Seinfeld. The show originally intercut with Jerry’s standup act, and plotlines often played off the observations he made in his act. Later the standup act was largely dropped, and after the fourth season (about Jerry’s planned TV show) the fact that Jerry was a standup comic rarely had much to do with the plots.
The Buck Rogers TV series. In the first season, it was Buck and the survivors of an Earth ravaged by war fighting off Princess Ardala and various attackers. In the second season it was a voyage to rediscover Earth’s lost colonies in t he company of a birdman. But since both seasons were written by morons, the change did not matter.
The 1960s soap opera “Dark Shadows” started as a young woman raised in an orphanage hired as a governess by a family that had some unknown connection to her. It morphed into a supernatural show with ghosts, vampires, werewolves, time travel and parallel time.
Bosom Buddies with Tom Hanks and that crappy actor was based on two guys who had to crossdress to get a room in a cheap all-female building. Serious premise restriction ensued and they eventually dropped it. (And then the show died. Because they also changed the best thing: they worked in an ad agency with a great evil boss, but then formed their own agency, and kept the now less-than-evil boss around. Not nearly so interesting.)
Pretty high up on the scale of the OP. 7-8ish.
Go to tvtropes.org and look up “Cousin Oliver” for a whole slew of shows that were effectively destroyed by cast changes that messed up the original premise. E.g., on “My Three Sons” near the end, Steve Douglas got married to a gal with a little girl. Goodbye all-guy household. About a 2000 on a scale of 1-10.

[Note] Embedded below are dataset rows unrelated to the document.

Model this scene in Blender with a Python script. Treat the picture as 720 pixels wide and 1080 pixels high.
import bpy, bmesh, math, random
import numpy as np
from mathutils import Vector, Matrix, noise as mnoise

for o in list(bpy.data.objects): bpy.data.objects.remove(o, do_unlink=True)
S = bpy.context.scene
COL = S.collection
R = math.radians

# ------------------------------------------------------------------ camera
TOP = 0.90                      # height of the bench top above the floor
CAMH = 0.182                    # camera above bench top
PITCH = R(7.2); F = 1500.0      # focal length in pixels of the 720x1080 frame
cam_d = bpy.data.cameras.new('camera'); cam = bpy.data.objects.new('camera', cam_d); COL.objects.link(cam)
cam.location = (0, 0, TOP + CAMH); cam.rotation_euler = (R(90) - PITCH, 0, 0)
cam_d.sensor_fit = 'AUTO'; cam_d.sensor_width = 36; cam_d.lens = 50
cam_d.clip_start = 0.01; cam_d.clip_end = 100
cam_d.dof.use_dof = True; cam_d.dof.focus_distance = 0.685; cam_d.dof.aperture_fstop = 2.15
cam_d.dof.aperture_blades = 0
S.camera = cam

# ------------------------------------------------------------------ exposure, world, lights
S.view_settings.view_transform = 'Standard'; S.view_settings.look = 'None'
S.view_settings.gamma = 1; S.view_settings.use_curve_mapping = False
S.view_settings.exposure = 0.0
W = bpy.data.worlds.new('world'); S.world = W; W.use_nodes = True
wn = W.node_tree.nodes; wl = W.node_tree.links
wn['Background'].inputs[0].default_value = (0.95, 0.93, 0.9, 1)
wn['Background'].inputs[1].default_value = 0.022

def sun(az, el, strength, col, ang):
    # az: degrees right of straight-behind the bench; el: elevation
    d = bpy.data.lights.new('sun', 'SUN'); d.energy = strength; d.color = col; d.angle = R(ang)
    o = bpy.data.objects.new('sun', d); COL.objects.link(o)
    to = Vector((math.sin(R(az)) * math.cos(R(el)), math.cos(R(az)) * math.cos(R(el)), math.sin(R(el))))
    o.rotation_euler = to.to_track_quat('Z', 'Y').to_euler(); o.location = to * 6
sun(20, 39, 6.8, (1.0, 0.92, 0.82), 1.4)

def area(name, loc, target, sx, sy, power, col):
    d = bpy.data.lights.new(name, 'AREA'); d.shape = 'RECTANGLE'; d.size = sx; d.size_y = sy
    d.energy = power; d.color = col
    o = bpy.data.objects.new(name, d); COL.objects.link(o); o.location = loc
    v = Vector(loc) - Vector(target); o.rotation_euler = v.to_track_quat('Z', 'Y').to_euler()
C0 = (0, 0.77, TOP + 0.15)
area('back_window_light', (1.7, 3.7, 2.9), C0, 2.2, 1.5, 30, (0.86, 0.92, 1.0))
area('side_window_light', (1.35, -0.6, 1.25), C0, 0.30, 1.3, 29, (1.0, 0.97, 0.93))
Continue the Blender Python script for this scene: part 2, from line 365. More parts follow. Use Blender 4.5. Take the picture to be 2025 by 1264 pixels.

(And I’m not going to provide a direct link to tvtropes cause I don’t want to waste too many people’s days.)
I am not a Star Trek fan or especially knowledgeable about the show, but I saw it when it was first broadcast and it occurred to me at the time that the show quickly abandoned its original premise that the ship was on a bold mission to go where noone had gone before to discover and explore unknown worlds and turned into a Federation ship visiting Federation colonies to help them solve ltheir problems, sort of a galactic Lone Ranger.